I don’t know if I should put a tag on this entry, so that in the future when I ever read it again, I won’t be so shocked that I sound like such a geek, but I AM very excited. It probably started before I even went to Ottawa! First term third year really did me some good, or bad.

May 23, 2006

笑死我啦!!!!

Posted in Uncategorized at 9:31 pm by changisme

Okay, I haven’t had such a good laugh for a long time. 我和二姨聊天,说我毕业干什么的事儿,我说我不喜欢坐办公室,这一年把我坐得烦得不成.我想就当老师了,拿个特殊教育的硕士,挺好.又能时不常地动动,又不是体力活儿.二姨说,我想动,得当导游,刘导!我说,怎么听着跟拍电影儿的似的?她说那还不好??我说,那可不好,没日没夜的.她说,年级轻轻的,怎么这么挑?我说,我反正也不想挣大钱,还不挑点儿?你猜她说什么?
 
她说给我找一活儿,最合适,当保安,要么就遛狗!我妈更乐,说遛狗不好,太费胳膊!
 
笑得我肚子都疼木了. 

May 22, 2006

the drive

Posted in Uncategorized at 8:34 pm by changisme

On the way to shopping, my mom was talking to me about different people all work hard and earn their fortune.

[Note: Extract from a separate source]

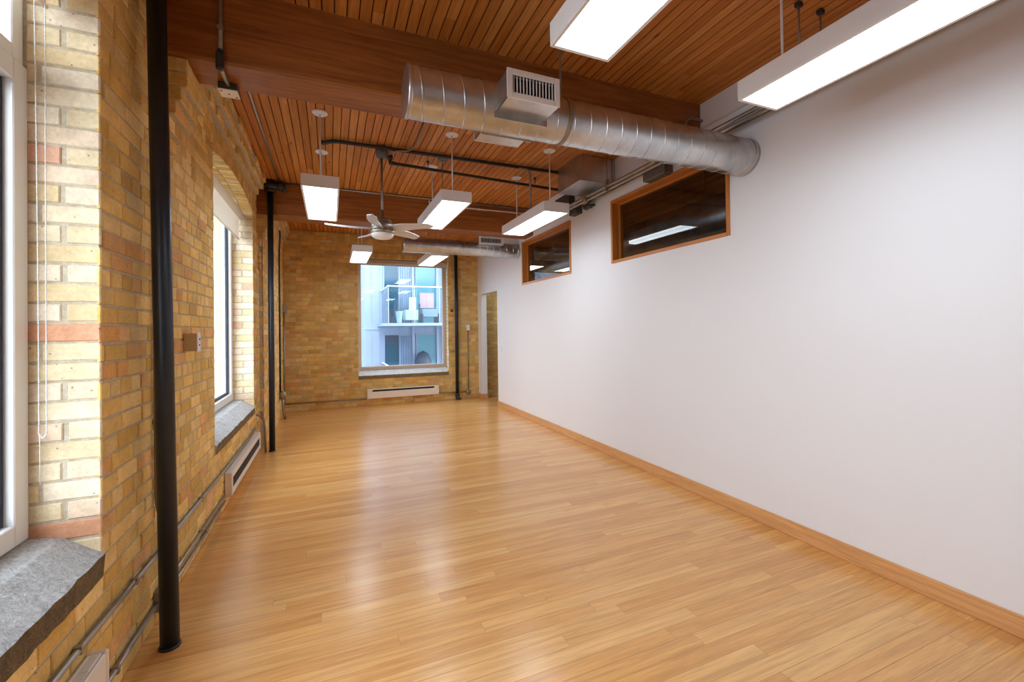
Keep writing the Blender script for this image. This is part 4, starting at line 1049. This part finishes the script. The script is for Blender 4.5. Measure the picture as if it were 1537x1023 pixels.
# furniture on the balcony
BZ = 1.728
def tagbox(name, label, cat, loc, parts, group=None):
    t_ = thing(name, label, cat, loc, group)
    for (pn, mat, boxes) in parts:
        m = MB()
        for (a, b) in boxes: m.rbox(a, b, .006)
        m.build(pn, M[mat], t_)
tagbox('lounge_chair', 'pink-backed lounge chair on the balcony across the lane', 'chair', (3.0, 14.0, BZ),
       [('backrest', 'pink', [((2.72, 14.25, BZ + .45), (3.18, 14.33, BZ + 1.0))]), ('seat', 'facade', [((2.70, 13.75, BZ + .2), (3.22, 14.33, BZ + .45))]), ('frame', 'slate', [((2.68, 14.2, BZ + .42), (3.24, 14.26, BZ + .5)), ((2.68, 13.72, BZ), (2.73, 14.35, BZ + .3)), ((3.19, 13.72, BZ), (3.24, 14.35, BZ + .3))])])
tagbox('lounge_chair', 'pale woven armchair on the balcony across the lane', 'chair', (2.35, 14.0, BZ),
       [('seat', 'cane', [((2.18, 13.8, BZ + .1), (2.58, 14.3, BZ + .42))]), ('backrest', 'cane', [((2.36, 14.22, BZ + .42), (2.58, 14.3, BZ + .85))])])
tagbox('planter', 'narrow dark planter on the balcony beside the pink chair', 'planter', (2.64, 13.9, BZ), [('pot', 'slate', [((2.60, 13.8, BZ), (2.65, 13.9, BZ + .62))])])
t = thing('side_table', 'tapered pale stool on the balcony behind the glass rail', 'table', (2.0, 13.9, BZ))
m = MB(); m.lathe((2.0, 13.9, BZ), [(.07, 0), (.08, .05), (.12, .36), (.13, .38), (0, .38)], 20); m.build('stool_body', M['cane'], t)
t = thing('lounge_chair', 'dark round-backed chair behind the lower floor glass across the lane', 'chair', (2.86, 14.55, -.512))
m = MB(); m.lathe((2.86, 14.55, -.5), [(.25, 0), (.30, .35), (.31, .7), (.27, 1.0), (.18, 1.22), (0, 1.32)], 24); m.build('chair_shell', M['slate'], t)
m = MB(); m.rbox((2.6, 14.15, -.2), (3.0, 14.3, .05), .02); m.build('cushion', M['curtain'], t)
t = thing('tower_block', 'pale tower block far behind the apartment building', 'building', (0, 30, -11))
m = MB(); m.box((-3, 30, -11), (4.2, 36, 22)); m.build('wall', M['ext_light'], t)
for i in range(7):
    for xx in (-2.0, -.2, 1.75, 2.9):
        m = MB(); m.box((xx, 29.97, -8 + i * 3.2), (xx + .5, 29.99, -6.4 + i * 3.2)); m.build('window', M['teal'], t)
t = thing('office_building', 'pale office facade across the lane beyond the brick wall windows', 'building', (-6, 15, -11))
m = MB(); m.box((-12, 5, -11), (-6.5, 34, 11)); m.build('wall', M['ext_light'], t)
for i in range(9):
    for zz in (-4.5, -1.2, 2.1, 5.4):
        m = MB(); m.box((-6.5, 6.5 + i * 3, zz), (-6.47, 8.3 + i * 3, zz + 1.9)); m.build('window', M['tealpale'], t)

# ------------------------------------------------------------------ light: overcast sky through the windows, the lamps
w = bpy.data.worlds.new('overcast_sky'); sc.world = w; w.use_nodes = True; nt = w.node_tree; nt.nodes.clear()
out = N(nt, 'ShaderNodeOutputWorld'); bg = N(nt, 'ShaderNodeBackground'); tc = N(nt, 'ShaderNodeTexCoord'); sp = N(nt, 'ShaderNodeSeparateXYZ')
L(nt, tc.outputs['Generated'], sp.inputs[0]); L(nt, ramp(nt, sp.outputs['Z'], [(0.0, (.84, .92, 1.0)), (.6, (.80, .89, 1.0))]), bg.inputs[0])
SKY = 7.6
bg.inputs[1].default_value = SKY; L(nt, bg.outputs[0], out.inputs[0])
def portal(loc, rot, sx, sy):
    l = bpy.data.lights.new('window_portal', 'AREA'); l.shape = 'RECTANGLE'; l.size = sx; l.size_y = sy; l.cycles.is_portal = True
    o = bpy.data.objects.new('window_portal', l); COL.objects.link(o); o.location = loc; o.rotation_euler = rot
portal((-1.32, (W1[0] + W1[1]) / 2, 1.9), (0, -PI / 2, 0), 2.4, W1[1] - W1[0]); portal((-1.32, (W2[0] + W2[1]) / 2, 1.9), (0, -PI / 2, 0), 2.4, W2[1] - W2[0])
portal(((B0 + B1) / 2, YB + .46, 1.85), (-PI / 2, 0, 0), B1 - B0, 2.3)

# ------------------------------------------------------------------ camera
F_, YAW, PIT, ROL, CYP, H = 650.22, math.radians(22.7626), math.radians(.5186), math.radians(-.76114), 487.76, 1.5
cy, sy = math.cos(YAW), math.sin(YAW)
f = Vector((sy, cy, 0)); r = Vector((cy, -sy, 0)); up = Vector((0, 0, 1))
f2 = f * math.cos(PIT) + up * math.sin(PIT); u2 = up * math.cos(PIT) - f * math.sin(PIT)
r3 = r * math.cos(ROL) + u2 * math.sin(ROL); u3 = u2 * math.cos(ROL) - r * math.sin(ROL)
cam = bpy.data.cameras.new('camera'); co = bpy.data.objects.new('camera', cam); COL.objects.link(co)
cam.sensor_fit = 'HORIZONTAL'; cam.sensor_width = 36; cam.lens = F_ / 1537 * 36
cam.shift_y = -(511.5 - CYP) / 1537; cam.clip_start = .02; cam.clip_end = 300
co.matrix_world = Matrix(((r3.x, u3.x, -f2.x, 0), (r3.y, u3.y, -f2.y, 0), (r3.z, u3.z, -f2.z, H), (0, 0, 0, 1)))
sc.camera = co
sc.view_settings.view_transform = 'Standard'; sc.view_settings.look = 'None'; sc.view_settings.gamma = 1; sc.view_settings.use_curve_mapping = False
sc.view_settings.exposure = 0.3
sc.cycles.max_bounces = 10; sc.cycles.diffuse_bounces = 6; sc.cycles.glossy_bounces = 5; sc.cycles.transparent_max_bounces = 12
sc.cycles.sample_clamp_indirect = 6; sc.cycles.caustics_reflective = False; sc.cycles.caustics_refractive = False
sc.cycles.use_denoising = True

Many buy big houses and so on. I said that if I want something, I usually can be wreckless enough to get it. I’m just a go getter, but the fact about earning a fortune is that I really dont’ have the drive.
 
She said, "Okay, that’s because you don’t have a concrete goal. Now, I give you a goal." Your next goal is to buy a house in Vancouver." I was kind of baffled. Wow…
 
I do really understand that she counts on me and I always thought that we will share the same roof when I’m established, but it came out really odd when she actually says it. She said that a year ago, she wanted to buy a house or an apartment but I didn’t want to take care of it, so she didn’t buy it. Somehow she thinks that I’m regretting my short-sightedness and want to work for a house.
 
Really, I didn’t know how to deny it, because it all came out just very very odd.
 
我并不是个不喜欢安定的人,但不知道为什么,一间物质上的房子并不给我什么安全惑,反道让我觉得恐惧,好像是一道枷锁.我也知道有能力,有理想的青年应该是怎么样的;我更知道会孝顺,会牺牲的孩子应该是什么样的,但生活应该不只是如此吧.可能在黄色的石板路尽头,我只不过会找到吹我回家的东风.然而,现在脚下云彩却在飘向另一个方向.